DATASET EXCERPT ->
>>>>>

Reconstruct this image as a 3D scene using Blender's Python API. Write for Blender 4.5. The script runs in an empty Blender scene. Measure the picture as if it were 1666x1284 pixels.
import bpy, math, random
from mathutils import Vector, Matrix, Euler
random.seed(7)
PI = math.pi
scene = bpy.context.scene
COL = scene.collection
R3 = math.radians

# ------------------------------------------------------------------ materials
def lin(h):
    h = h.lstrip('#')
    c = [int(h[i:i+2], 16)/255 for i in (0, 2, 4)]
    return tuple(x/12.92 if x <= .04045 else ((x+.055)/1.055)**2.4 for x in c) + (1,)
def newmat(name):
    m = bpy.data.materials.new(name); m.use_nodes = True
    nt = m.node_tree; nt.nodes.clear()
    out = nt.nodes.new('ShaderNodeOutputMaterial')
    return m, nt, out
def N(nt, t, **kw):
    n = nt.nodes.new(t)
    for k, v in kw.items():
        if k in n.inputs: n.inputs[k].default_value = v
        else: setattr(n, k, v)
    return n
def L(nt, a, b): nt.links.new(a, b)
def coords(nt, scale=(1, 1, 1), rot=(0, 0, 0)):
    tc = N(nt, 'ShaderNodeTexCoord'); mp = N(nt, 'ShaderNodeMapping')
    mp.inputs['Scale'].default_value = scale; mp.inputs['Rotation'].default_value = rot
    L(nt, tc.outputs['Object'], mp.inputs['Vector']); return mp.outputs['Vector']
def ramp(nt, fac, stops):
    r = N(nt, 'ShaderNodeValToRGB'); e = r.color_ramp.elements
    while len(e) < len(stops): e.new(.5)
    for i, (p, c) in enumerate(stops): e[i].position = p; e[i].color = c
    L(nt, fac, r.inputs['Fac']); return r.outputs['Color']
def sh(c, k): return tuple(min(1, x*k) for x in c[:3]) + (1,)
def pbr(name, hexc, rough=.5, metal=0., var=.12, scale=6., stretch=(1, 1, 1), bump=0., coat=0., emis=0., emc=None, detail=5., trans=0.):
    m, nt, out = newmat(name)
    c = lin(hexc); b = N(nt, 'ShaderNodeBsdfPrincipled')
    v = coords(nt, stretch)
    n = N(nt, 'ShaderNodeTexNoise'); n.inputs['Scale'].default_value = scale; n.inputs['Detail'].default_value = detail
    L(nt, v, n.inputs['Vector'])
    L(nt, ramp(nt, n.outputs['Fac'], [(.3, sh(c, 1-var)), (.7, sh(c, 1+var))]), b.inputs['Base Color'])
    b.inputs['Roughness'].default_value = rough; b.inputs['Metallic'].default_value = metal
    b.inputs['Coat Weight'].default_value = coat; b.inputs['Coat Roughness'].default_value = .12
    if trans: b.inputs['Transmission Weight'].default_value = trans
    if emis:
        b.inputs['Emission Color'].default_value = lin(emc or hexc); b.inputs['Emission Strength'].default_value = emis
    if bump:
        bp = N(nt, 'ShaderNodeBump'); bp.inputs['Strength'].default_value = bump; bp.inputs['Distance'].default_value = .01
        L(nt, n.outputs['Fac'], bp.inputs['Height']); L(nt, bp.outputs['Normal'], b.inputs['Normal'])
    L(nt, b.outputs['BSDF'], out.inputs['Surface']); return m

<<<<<

TASK PROMPT ->
Everything from the first line above up to and including the line that contains "R3 = math.radians" should be printed exactly; please print only that.

ANSWER BELOW ->
Reconstruct this image as a 3D scene using Blender's Python API. Write for Blender 4.5. The script runs in an empty Blender scene. Measure the picture as if it were 1666x1284 pixels.
import bpy, math, random
from mathutils import Vector, Matrix, Euler
random.seed(7)
PI = math.pi
scene = bpy.context.scene
COL = scene.collection
R3 = math.radians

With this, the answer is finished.